Interested in collecting photography?

Like drawing, photography is often reasonably priced and, because it is usually produced in editions, it can be easier for collectors to obtain works which in some cases may also be held in prestigious institutional collections.  Photography provides an opportunity to acquire a striking image – there is an image for every type of collector’s taste and interest – and is relatively easy to install, display and store.  Conservation issues are paramount however, since photographs fade over time.  It is important that they are not exposed to direct light and are displayed in stable environments, as they are highly sensitive to damp and changing humidity.

Interested in collecting prints and limited editions?

Prints are a good way to obtain an affordably priced piece by a well-known artist – increasingly produced on the occasion of an artist having an exhibition in a public institution – and are relatively straightforward to display and store.  Often more quirky, experimental and informal pieces, prints can be exploratory in the artist’s creative process and output and make a nice addition to a collection of an artist’s work in other media.  Low edition print portfolios are an excellent and economic way to begin a collection, and if of sufficient quality and kept intact, can appreciate substantially in value.

Here is a link to recommended print producers.


Interested in collecting moving image and new media?

Despite its influence in contemporary culture and its omnipresence in contemporary art in recent decades, film and video are still considered an unconventional form of art to collect.   As a result, collectors of moving image are considered ambitious and highly evolved risk-takers!  Most moving image works require special equipment and technology to display and will need specialist advice to install and conserve.  Also, collectors interested in moving image works need to be aware that certain types of film stock, video tapes, DVD and equipment are becoming obsolete.  The collector will need to upgrade not only the technology for showing the piece but also the format of the artwork, so the artist or dealer should be consulted about future upgrades.

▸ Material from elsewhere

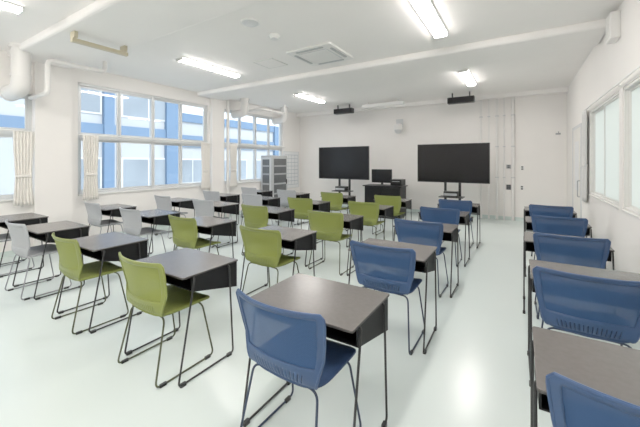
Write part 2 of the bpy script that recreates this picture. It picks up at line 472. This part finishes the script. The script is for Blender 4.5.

Interested in collecting installations and site-specific work?

Installations and site-specific work are the hallmark of the serious, ambitious and highly committed collector since it is not easy to display, store or conserve, and will need full input from the artist and their gallery to present.  Site-specific works can be adapted from their original to new contexts for public and private situations, and in some cases, are simply the documented permission to install rather than the work itself.  Often installations owned privately are offered on long-term lone to public institutions which have the space to show them and have the required curatorial and conservational resources.  Difficult to display, often challenging on the eye and conceptually driven, installation and site-specific works are a relatively high-maintenance niche and as a result, can be difficult to sell.

Interested in collecting performance?

Collecting performance is a relatively new phenomenon and is in fledgling form for private collectors and public institutions.  Performance emerged in contemporary art in the 1960s as a form of non-transactional, non-saleable practice resistant to the gallery system and art market and it implicitly raises conceptual challenges to the act of ownership.  Residual ephemera, photographs and documentation form the basis of archives of performance art which have entered collections since the emergence of this area of practice decades ago.  However, collecting works of performance art per se involves specifying the exact conditions of the art work and a contractual agreement of when and how the artwork can be authentically presented by an individual owner.  This is most typically a contract defining the transaction of a work of creative/intellectual property in exact terms and a licence to present the performance.  Like site-specific, installation-based and new media, performance has yet to find a wide base of private collectors and is untested on the primary and secondary market.

How do I develop a coherent collection?

Some collections evolve organically in an undetermined way, whereas some collectors take their time looking, developing their knowledge and networks, researching artists of interest within a defined framework.  This framework can be conceptual, i.e. ideas and themes, or media-specific, i.e. painting, sculpture, drawings etc.


What is `horizontal’ collecting?

`Horizontal’ collecting means developing a collection of works by a broad range of artists whose work you find interesting.

What is `vertical’ collecting?

`Vertical’ collecting means focusing on a small cluster of artists and buying their work in depth.  The advantages of this approach include a deep understanding of an artist’s artistic development and the respect of the gallery that represents them as part of a long-term relationship.  Building up a collection of depth of one artist that can be displayed by or loaned to public institutions can be very useful for artist, gallery and collector alike.